== What to do ==
Retype the data exactly, from its first line to the line containing "mb.build('leg', STEEL, sf)", including both, and skip any picture.

== Provided material ==

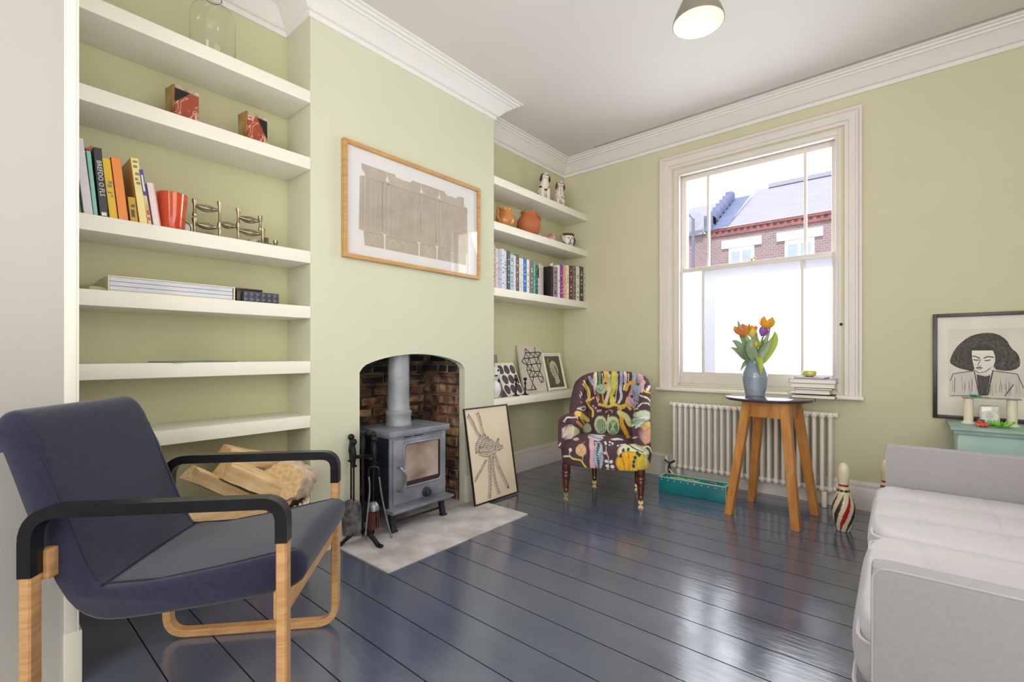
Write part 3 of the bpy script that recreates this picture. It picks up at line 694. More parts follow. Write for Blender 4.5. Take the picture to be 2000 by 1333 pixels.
for (x, y) in ((.16, .1), (.16, 1.56), (SD-.06, .1), (SD-.06, 1.56)):
    mb = MB(); mb.tube([(x, y, .17), (x, y, 0)], [.016, .012], 10); mb.build('leg', STEEL, sf)

# ================================================================== ROUND TABLE
rt_ = thing('round_side_table', 'round dark-topped side table on four splayed oak legs before the radiator', 'table', (-.69, 3.43, 0), radians(-6.5))
mb = MB(); mb.lathe([(0, .744), (.245, .744), (.260, .748), (.264, .756), (.260, .764), (.254, .766), (0, .766)], 64, (-.02, 0, 0)); mb.build('table_top', mat('dark_plum_tabletop', (72, 52, 62), .18, rgb2=(58, 42, 50), scale=5, coat=.5), rt_, smooth=30)
oakg = mat('golden_oak', (202, 140, 72), .4, rgb2=(176, 114, 52), scale=4, stretch=(6, 6, 1.2), bump=.08, bscale=40)
for sx, sy in ((-1, -1), (1, -1), (-1, 1), (1, 1)):
    mb = MB(); a = .108; c = .196; h = .026
    top = Vector((sx*a, sy*a, .745)); bot = Vector((sx*c, sy*c, 0)); n0 = 0
    def rectat(p, s): return [mb.bm.verts.new((p.x+i*s, p.y+j*s, p.z)) for i, j in ((-1, -1), (1, -1), (1, 1), (-1, 1))]
    A = rectat(bot, .023); B = rectat(top, .027)
    for k in range(4): mb.nf((A[k], A[(k+1) % 4], B[(k+1) % 4], B[k]))
    mb.nf(A[::-1]); mb.nf(B); bmesh.ops.bevel(mb.bm, geom=mb.bm.edges[:], offset=.003, segments=2, affect='EDGES')
    mb.build('leg', oakg, rt_)
for k in range(4):
    mb = MB(); R = Matrix.Rotation(k*pi/2, 3, 'Z'); mb.box(R @ Vector((0, -.118, .692)), (.20, .022, .100), .002, R); mb.build('apron', oakg, rt_)

# ================================================================== RADIATOR
rad = thing('column_radiator', 'white multi-column radiator on the wall beneath the sash window', 'radiator', (-.95, 3.845, 0))
radm = mat('radiator_cream_enamel', (236, 230, 220), .35, var=.02)
NS = 24; pitch = 1.115/NS; proto = None
for i in range(NS):
    x = -.5575+pitch*(i+.5)
    if proto is None:
        mb = MB()
        for yy in (-.036, 0, .036): mb.tube([(0, yy, .13), (0, yy, .625)], .0125, 10)
        for zz in (.13, .625):
            mb.sweep([(0, -.036, zz), (0, .036, zz)], [(.022*cos(2*pi*k/10), .019*sin(2*pi*k/10)) for k in range(10)], None)
            for yy in (-.036, .036): mb.ball((0, yy, zz), (.019, .020, .024), 10)
        proto = mb.build('radiator_column', radm, rad, smooth=50); proto.location = (x, 0, 0)
    else:
        c = proto.copy(); COL.objects.link(c); c.location = (x, 0, 0)
mb = MB()
for zz in (.125, .63): mb.tube([(-.565, 0, zz), (.565, 0, zz)], .016, 12)
for sx in (-1, 1): mb.tube([(sx*.565, 0, .63), (sx*.575, 0, .63)], .022, 12)
mb.build('header_pipe', radm, rad)
for sx in (-.50, .50):
    mb = MB(); mb.box((sx, 0, .055), (.03, .08, .11), .008); mb.build('foot', radm, rad)
mb = MB(); mb.tube(rounded([(-.565, 0, .125), (-.615, 0, .125), (-.615, 0, 0)], .02), .009, 8); mb.lathe([(.018, 0), (.02, .02), (.016, .055), (0, .06)], 14, (-.615, 0, .135)); mb.build('valve', radm, rad)
# ================================================================== WOOD STOVE
stm = mat('grey_cast_iron', (122, 126, 138), .5, rgb2=(158, 161, 172), scale=7, detail=8, metal=.25, bump=.12, bscale=70)
std = mat('dark_cast_iron', (52, 52, 66), .5, metal=.4, var=.2, scale=12, bump=.15, bscale=80)
stv = thing('wood_stove', 'grey cast iron wood burning stove standing in the arched brick fireplace', 'stove', (-2.46, 1.836, .006))
mb = MB(); mb.b2(-.16, .135, -.205, .205, .13, .555, .006); mb.build('body', std, stv)
mb = MB(); mb.b2(-.175, .175, -.232, .232, .555, .588, .006); mb.b2(-.165, .16, -.222, .222, .545, .556, .002); mb.build('top_plate', stm, stv)
mb = MB(); mb.b2(.135, .150, -.212, .216, .13, .552, .004); mb.mi = 1; mb.b2(.149, .1515, -.11, -.055, .538, .546); mb.b2(.149, .1515, -.04, .03, .538, .546); mb.build('front_plate', [stm, BLACKM], stv)
mb = MB(); X0 = .150; t = .014   # door frame with glass hole
y0, y1, z0, z1 = -.196, .204, .155, .532; gy0, gy1, gz0, gz1 = -.122, .166, .245, .505
for a in ((y0, gy0, z0, z1), (gy1, y1, z0, z1), (gy0, gy1, z0, gz0), (gy0, gy1, gz1, z1)): mb.b2(X0, X0+t, *a, .002)
dr = mb.build('door', stm, stv)
mb = MB(); path = rounded([(X0+t, gy0, gz0), (X0+t, gy1, gz0), (X0+t, gy1, gz1), (X0+t, gy0, gz1)], .03, 5, True); mb.tube(path, .006, 6, True); mb.build('glass_rim', stm, dr)
gm = mat('sooted_stove_glass', (196, 178, 168), .12, rgb2=(122, 100, 92), scale=4.2, detail=5, coat=.5)
mb = MB(); mb.b2(X0+.001, X0+.005, gy0, gy1, gz0, gz1); mb.mi = 1; mb.b2(X0+.0045, X0+.0062, gy0, gy1, gz0, gz0+.03); mb.b2(X0+.0045, X0+.006, gy1-.016, gy1, gz0, gz1)
mb.build('door_glass', [gm, mat('dark_ash', (60, 40, 42), .6)], dr)
mb = MB(); mb.tube(chaikin([(X0+t, -.168, .375), (X0+t+.03, -.165, .378), (X0+t+.045, -.148, .345), (X0+t+.045, -.140, .30), (X0+t+.045, -.150, .255), (X0+t+.03, -.166, .238), (X0+t, -.170, .24)], 2), .007, 8); mb.build('door_handle', IRONL, dr)
mb = MB(); mb.lathe([(.030, 0), (.030, .012), (.024, .016), (.022, .03), (.018, .033), (0, .033)], 20, (X0+t, .045, .185), Matrix.Rotation(pi/2, 4, 'Y')); mb.build('air_knob', std, dr)
mb = MB(); mb.box((.165, .004, .128), (.09, .47, .014), .005); mb.b2(.12, .19, -.225, .233, .108, .122, .003); mb.build('ash_lip', stm, stv)
for sx, sy in ((.145, -.19), (.145, .19), (-.13, -.19), (-.13, .19)):
    mb = MB(); mb.sweep([(sx-.01, sy, .13), (sx-.005, sy, .06), (sx+.012, sy, .0)], [(-.012, -.016), (.012, -.016), (.012, .016), (-.012, .016)], (0, 1, 0)); mb.b2(sx-.005, sx+.03, sy-.02, sy+.02, 0, .012, .003); mb.build('leg', std, stv)
mb = MB(); mb.b2(.13, .14, -.19, .19, .04, .052, .003); mb.build('foot_rail', std, stv)
mb = MB(); mb.lathe([(.083, .588), (.083, .60), (.078, .61), (.078, .655), (.082, .66), (.082, .675), (.070, .685), (.068, .80), (.067, 1.20)], 32, (-.04, -.012, 0)); mb.build('flue_pipe', mat('grey_flue', (128, 132, 138), .5, rgb2=(165, 168, 176), scale=5, metal=.2, bump=.1), stv, smooth=40)

# ================================================================== FIRE TOOLS (on an iron stand)
RT = atan2(.647, .7625); TP = (-2.305, 1.445, .006)
fs = thing('fire_tool_stand', 'black iron companion stand with arched feet and central ball handle on the hearth', 'tool stand', TP, RT)
def handle(mb, x, y, z):   # turned handle with ball end; z = bottom
    mb.lathe([(.017, 0), (.018, .006), (.009, .012), (.011, .035), (.015, .06), (.012, .09), (.008, .11), (.010, .118), (.0085, .122)], 14, (x, y, z)); mb.ball((x, y, z+.134), .018, 12)
mb = MB(); mb.tube([(0, 0, .04), (0, 0, .48)], .007, 8); mb.build('stem', BLACKM, fs)
mb = MB(); handle(mb, 0, 0, .475); mb.build('handle', BLACKM, fs)
for a in (205, 330, 85):
    d = Vector((cos(radians(a-0)), sin(radians(a)), 0)); mb = MB(); mb.sweep(chaikin([Vector((0, 0, .06))+d*.0, Vector((0, 0, .062))+d*.04, Vector((0, 0, .035))+d*.085, Vector((0, 0, .008))+d*.115, Vector((0, 0, .006))+d*.14], 2), [(.007, -.010), (.010, 0), (.007, .010), (-.007, .010), (-.007, -.010)], Vector((-d.y, d.x, 0))); mb.ball(Vector((0, 0, .009))+d*.14, (.013, .013, .009), 10); mb.build('foot', BLACKM, fs)
mb = MB(); mb.tube([(cos(a)*.062, sin(a)*.062, .468) for a in [radians(k*15) for k in range(-3, 16)]], .005, 6); mb.tube([(-.06, 0, .468), (.06, 0, .468)], .005, 6)
for k in range(5):
    a = radians([-30, 40, 90, 150, 205][k]); mb.ball((cos(a)*.062, sin(a)*.062, .468), .009, 8)
mb.build('hanging_hoop', BLACKM, fs)
def tool(name, label, cat, dx, dy, top):
    R = Matrix.Rotation(RT, 3, 'Z'); p = Vector(TP)+R @ Vector((dx, dy, 0)); return thing(name, label, cat, (p.x, p.y, TP[2]), RT, None), top
t_, z = tool('poker', 'thin black iron poker hanging leftmost on the fire tool stand', 'fire poker', -.061, -.012, .45)
mb = MB(); handle(mb, 0, 0, z); mb.build('handle', BLACKM, t_); mb = MB(); mb.tube([(0, 0, z), (0, 0, .10)], .0055, 8); mb.tube([(0, 0, .102), (.006, 0, .085), (.02, 0, .078)], [.0055, .005, .002], 8); mb.build('rod', BLACKM, t_)
t_, z = tool('ash_shovel', 'black iron ash shovel with a broad dented blade hanging on the stand', 'shovel', -.034, -.05, .43)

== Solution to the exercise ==
Write part 3 of the bpy script that recreates this picture. It picks up at line 694. More parts follow. Write for Blender 4.5. Take the picture to be 2000 by 1333 pixels.
for (x, y) in ((.16, .1), (.16, 1.56), (SD-.06, .1), (SD-.06, 1.56)):
    mb = MB(); mb.tube([(x, y, .17), (x, y, 0)], [.016, .012], 10); mb.build('leg', STEEL, sf)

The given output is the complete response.